In the contemporary West, we’ve become used to a rather perverse and un-Scriptural idea: that real virtue depends on seeing ourselves democratically.
People of good-will, it’s thought, eschew the idea of privilege or advantage as something inherently unfair—an injustice to be rectified. When we adopt this perspective, however, we end in denying that our un-earned, undeserved Covenant with God really gives us anything unique. It’s offensive to modern sensibilities to think that Christians have been given something by God that other people can’t have—that you can’t be a Buddhist or a Muslim and still have this special thing. Christians who’ve adopted too egalitarian a perspective thus tend to feel a little bit embarrassed and ashamed to say, or even to think, that being Christian sets us apart from the rest of the world.
Now, I know, some people will think it enough to acknowledge that Christianity does indeed, involve a special blessing that’s unique to this covenantal life, but then also say that every religion has its own, unique blessedness to it, and that we can and should celebrate the different ways in which we, each in our own tradition, receive grace from God.
Why we can’t say that
That sounds nice on the surface, but it doesn’t really work, and for three reasons.
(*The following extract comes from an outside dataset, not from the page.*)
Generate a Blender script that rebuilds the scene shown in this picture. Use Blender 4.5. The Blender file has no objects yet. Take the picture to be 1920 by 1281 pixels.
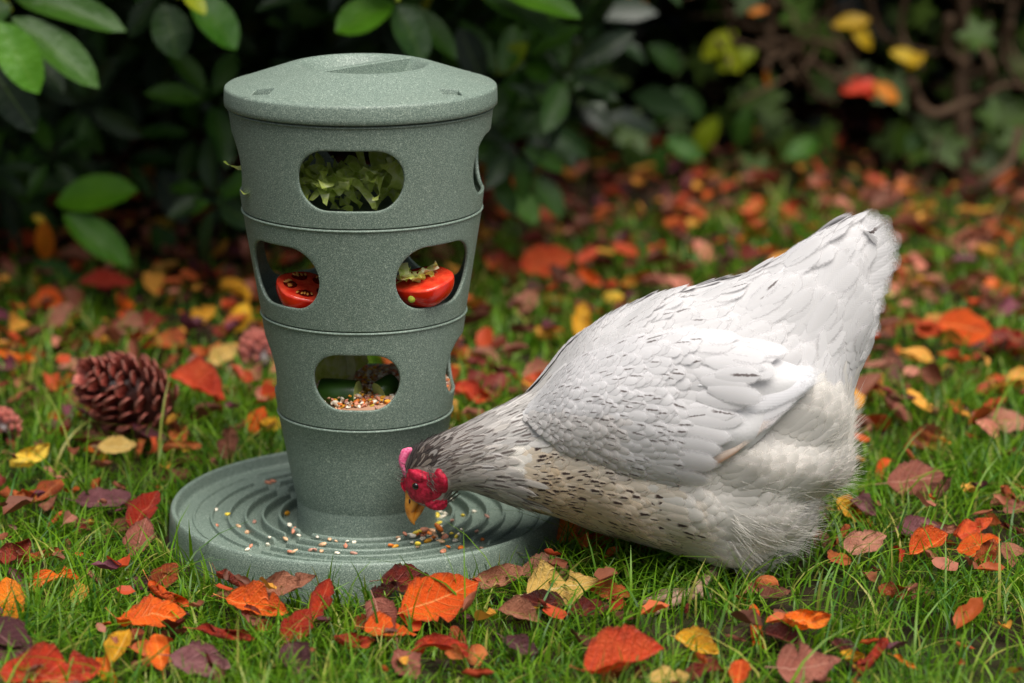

First, this thesis misses the obvious point that differences in religion hinge on mutually exclusive views of reality. In the end, it’s just not logically coherent to suggest that all religions are equal in their capacity to serve as channels of grace, different from one another but equally valid and equally sanctifying. We’d first have to agree on what sanctity is, and we don’t; or who God is, and we don’t; or what human life is for, and we don’t.
Second, however, this view is heresy from a Catholic point of view.
The reason it’s heresy is that . . . third . . . what it is that Christianity gives isn’t just one blessing among others but the greatest blessing there is: ontological unity with God—that is, unity with God through an interconnection of our respective modes of being.
I know. There are other religions in which people propose similar ideas to this, but remember that Christianity, from the very beginning, involved the affirmation that the way and means of this communion has been given to us by, and in the Person of, Jesus Christ. And for those of us in the Catholic and Orthodox traditions, we can see clearly that there’s a concrete manifestation of this fact in the ritualism of Christianity considered as a religion.
The unique blessing of Christianity
Going back to the primitive Church, then, we should remember that one of the things we see from the very beginning, which defined Christians as a distinct cultic group, was their celebration of a special ritual meal associated with the Last Supper, seen as the culmination of the Passover meal. The New Testament authors make very clear that Jesus instructed the apostles to take this ritual action and, in and through that action, become present to him and in him, saying, “Take this, all of you, and eat it. This is my Body, which will be given up for you” (cf. Matthew 26:26; Mark 14:22; Luke 22:19; 1 Corinthians 11:24).
By the late 1st century, this ritual meal came to be known as “Eucharist.” That’s significant, because this word doesn’t just mean “thanksgiving,” as St. Justin Martyr explained it to his persecutors when they were gearing up to slaughter him and his companions on the charge of cannibalism. It literally means, “good blessing,” or “noble blessing.”
The Eucharist is, in itself, the ritualized reality of the supreme blessing Christians receive from God: namely, himself. In the Eucharist, we enter into flesh and blood union with the One whose very reality is Being, Goodness, Truth, Life, and Love. In the Eucharist, the one who descended from the bosom of the Father to enter into our finite and fallible mode of being, to meet us in our suffering and death and share in our condemnation, binds us to himself in a kind of spousal union, so that when he rises from death (which could never contain him) and ascends again to where he was before, he takes us with him, that we might share in the inner Life of God.
So, this isn’t just one avenue to God among many. It’s not just one way of receiving grace or of being blessed by God, different from but equal to, all the rest. The Eucharist is the action through which God brings to fulfillment the purpose of the Incarnation for humanity. And through the Eucharist, then, as witnessed by the Church’s constant practice of this ritual, from its earliest and simplest forms through its most complex, and in all the variety with which its rubrics have developed in the different rites of apostolic Christianity, we find presented to us the whole logic of the Incarnation and the mysterious answer to that question common to all men: Why are we here?
Don’t be ashamed of the gospel
We shouldn’t be fooled by the un-Scriptural and radically secularist view that no one in the world ought to have any privilege or advantage. Instead, we should stand firm in the conviction that we Christians do have something special that everyone ought to want, and we should share it with them with joy. We can’t do this by presenting it as just another interesting view to be appreciated for what it provides those who embrace it. We can’t do it by presenting Christianity as something they can look at from afar without it placing any demands on them. Rather, the only way, really, to present Christianity is to present it as the Catholic Gospel—the Good News and Good Blessing for the whole world: for everyone, everywhere, in every age.
So, don’t be ashamed to admit that you’ve received some special blessing from God that can’t be had in any other way or from any other source. Don’t be embarrassed to admit that you’re privileged. Rather, proclaim the fact, not for your own glory but for God’s, with a willingness to share that blessing with everyone you meet.